CNA/EWTN News (April 16, 2013)

"The young Catholic boy killed when a bomb exploded near the finish line of the Boston Marathon is being remembered by his family and educators for his kindness and enthusiasm.

"Russ Wilson, regional director of the Pope John Paul II Catholic Academy in Dorchester, which 8-year-old Martin Richard attended, told CNA that the child had received his First Communion in May 2012.

"Wilson described the Richards as a wonderful and active family in the school community...."
Three unique individuals lost their lives, and we lost whatever they might have added to our world if they had lived.

Learning who is responsible may help prevent other deaths.

What can and should be done about this sort of attack is another topic, for another post.

2. Overcoming Evil

"Pope Francis calls on Bostonians to
'not be overcome by evil'
Vatican Radio, via (April 16, 2013)

"Pope Francis has sent his 'sympathy and closeness in prayer' to the people of Boston in a telegram sent on his behalf...."

"...The full text of the telegram is below.
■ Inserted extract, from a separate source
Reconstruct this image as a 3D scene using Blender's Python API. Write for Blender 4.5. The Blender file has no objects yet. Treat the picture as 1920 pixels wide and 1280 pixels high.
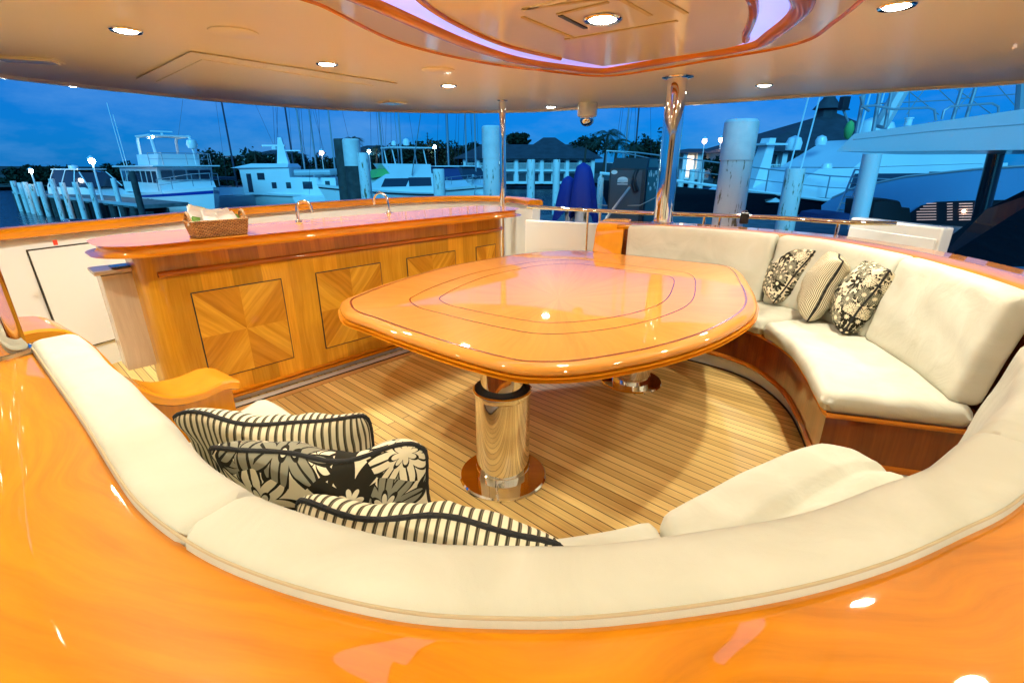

"His Eminence Cardinal Sean O'Malley

"Archbishop of Boston

"Deeply grieved by news of the loss of life and grave injuries caused by the act of violence perpetrated last evening in Boston, His Holiness Pope Francis wishes me to assure you of his sympathy and closeness in prayer. In the aftermath of this senseless tragedy, His Holiness invokes God's peace upon the dead, his consolation upon the suffering and his strength upon all those engaged in the continuing work of relief and response. At this time of mourning the Holy Father prays that all Bostonians will be united in a resolve not to be overcome by evil, but to combat evil with good (cf. Rom 12:21), working together to build an ever more just, free and secure society for generations yet to come.

"Cardinal Tarcisio BertoneSecretary of State."
Here's that verse from Romans:
"Do not be conquered by evil but conquer evil with good."
(Romans 12:21)
I think that is very good advice: and does not mean that we're supposed to sit back with blank smiles, thinking happy thoughts. In my case, part of my job is to make sure that my anger about this attack on innocent people does not turn into hatred of the people responsible. That would be a very bad idea: and is against the rules.